Odine is not some mythical beast—it is water incarnate, a tragic reflection of our polluted world. Once a source of life and purity, water has become something unrecognizable, bloated and disfigured by the waste we cast into it. As the pollution grows, so does the creature. The monster, in our work, is conscious of this danger. It understands that it cannot return to the waters from which it came without being further poisoned. Odine values the cleanliness of its origin, but that care leaves it homeless, trapped between the rising tides and the polluted ground. The materials it gathers—plastics, receipts, the waste of human consumption—are not just its shelter, but a reflection of humanity’s insatiable greed and carelessness.
In Berkeley, where poor water management runs amuck, this video art piece specifically criticizes the crumbling infrastructures beneath the earth and the pollutants hidden in our environment that have come about due to climate change. Through the actual discarded and found debris of Berkeley, Odine learns about the human condition. Trashed mail packages, wrappers, fragments of a world obsessed with consumption, tell a story of sins that have seeped deep into the earth and into the water. These sins are unsustainable.
Odine, forgetting its purity, now suffocates under the weight of our neglect.
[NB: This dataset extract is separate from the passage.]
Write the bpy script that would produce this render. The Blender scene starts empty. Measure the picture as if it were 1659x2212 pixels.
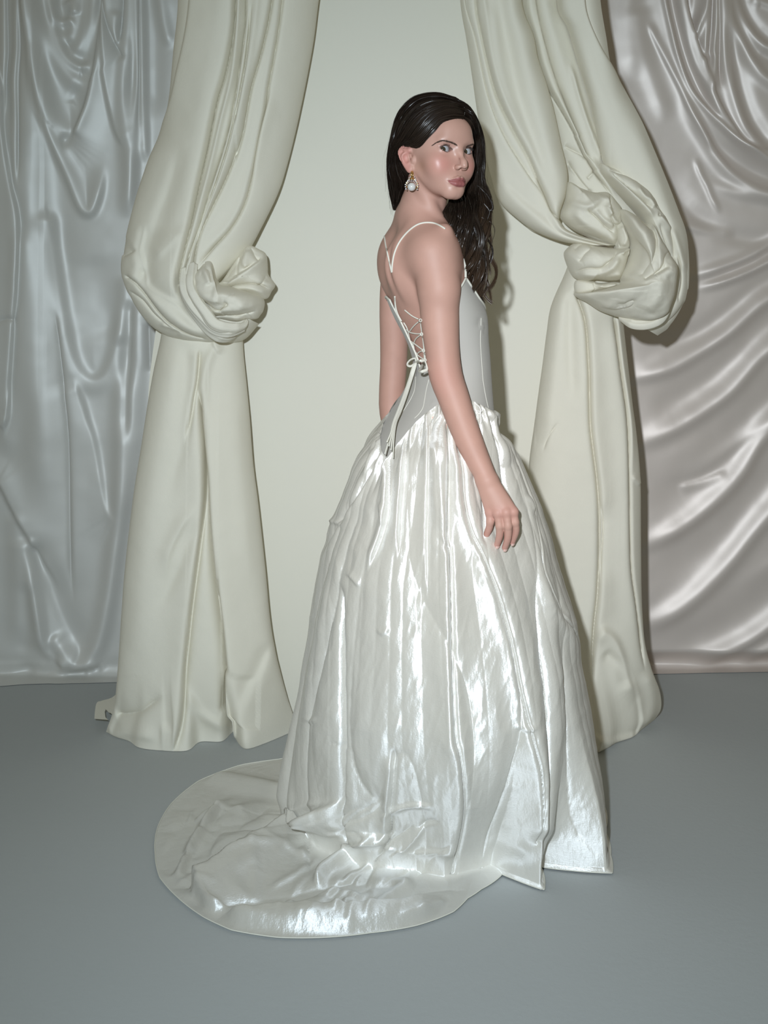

Our work asks us to confront the monster we’ve created—one born from invisible infrastructures, contaminated groundwater, and a world that is slowly drowning in its own waste. The footage, documenting sites of water throughout Berkeley and Oakland like leaky water faucets and storm drains, forces us to reckon with the fragile boundaries between human existence and the natural world. This is a story about transformation—of the environment, of our cities, of ourselves. Odine is not a supernatural being, but a reflection of what we’ve become.